On 3 March, on the boundary between two remote villages in Gujarat, north- west India, Mr Bhagat climbed down into the hole he and his followers had dug here and he sat in meditation with a coconut balanced on his head. Then his wife and disciples shovelled earth on him until he was buried alive.

Overnight the spot became a place of pilgrimage: green flags honouring Mr Bhagat's patron saint were raised and hundreds of people made the trek by bus and autorickshaw to worship at the grave.

But there were dissenters. A local scientific association, the Saurashtra Science Committee, said the incident was "deplorable, since it encourages superstition in a scientific age". On Wednesday, some 80 volunteers from this and other rationalist groups turned up at the grave, planning to dig up the body. They wanted, they said, to persuade Mr Bhagat's admirers that his suicide had been "a freak and an irresponsible action" to which no religious significance should be ascribed.

There were 2,000 believers at the scene, however, who were in no mood to chop logic, and an ugly clash was averted only when police waded in with bamboo staves.

This corner of India has something of a name for memorable suicides. It was in neighbouring Rajasthan 11 years ago that a woman called Roop Kanwar shocked the nation by committing suttee, allowing herself to be burned alive on her husband's funeral pyre. Suttee has long been illegal, but although the woman's father-in-law and 31 other people were charged with criminal offences, all were acquitted after a 10-year delay.

Three years ago, another man in Gujarat is said to have performed an equally arresting act, "cutting off his head", according to The Pioneer, "and offering it to the gods".

An air of mystery surrounds the subject of the latest samadhi, as such religiously motivated acts of terminal self-effacement are called. He arrived in Deri Pipaliya five years ago, people say. In his years in the village, he did nothing but carry out "pujas" - religious ceremonies - acquiring a circle of devotees as well as a wife and two sons.
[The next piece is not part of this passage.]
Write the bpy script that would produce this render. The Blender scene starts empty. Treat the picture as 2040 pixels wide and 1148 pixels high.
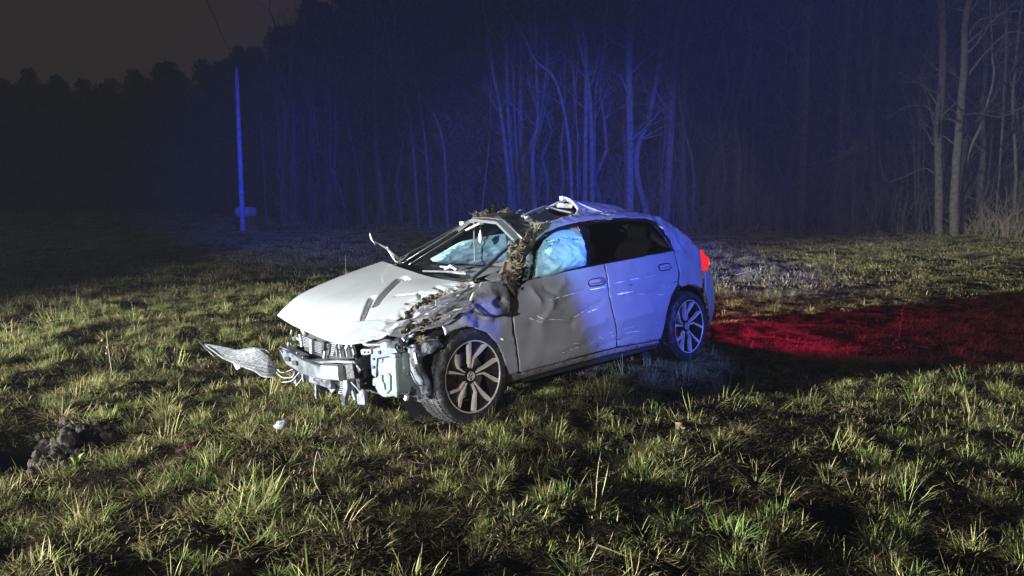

He was only 37 at the time of his death.

Police, possibly goaded by the rationalists, have begun proceedings against Mr Bhagat's widow, Vimlaben, and five followers, for aiding and abetting suicide. Mrs Bhagat reacted angrily. "Why are they doing this to us?" she told the Indian Express. "We didn't do anything. It was his wish and the whole village accompanied him on his last journey.

"We were there when it all happened - myself, our two sons. There were nearly 300 others." She had learned of her husband's death-wish nearly three years ago. "He knew when he had to die. He used to say he would not live on this earth a moment longer than had been divinely ordained. 'I will know the time when I will be asked to leave this earthly vehicle,' he would say. On his last journey, people were singing. They had come in lorries, on foot. We don't have any sadness or guilt in our hearts. We are happy."

Then she lit five more Bristols (the incense of choice in these parts) and sprayed the mound with room freshener. "Only Bristols and the most expensive perfume are good enough," she breathed piously.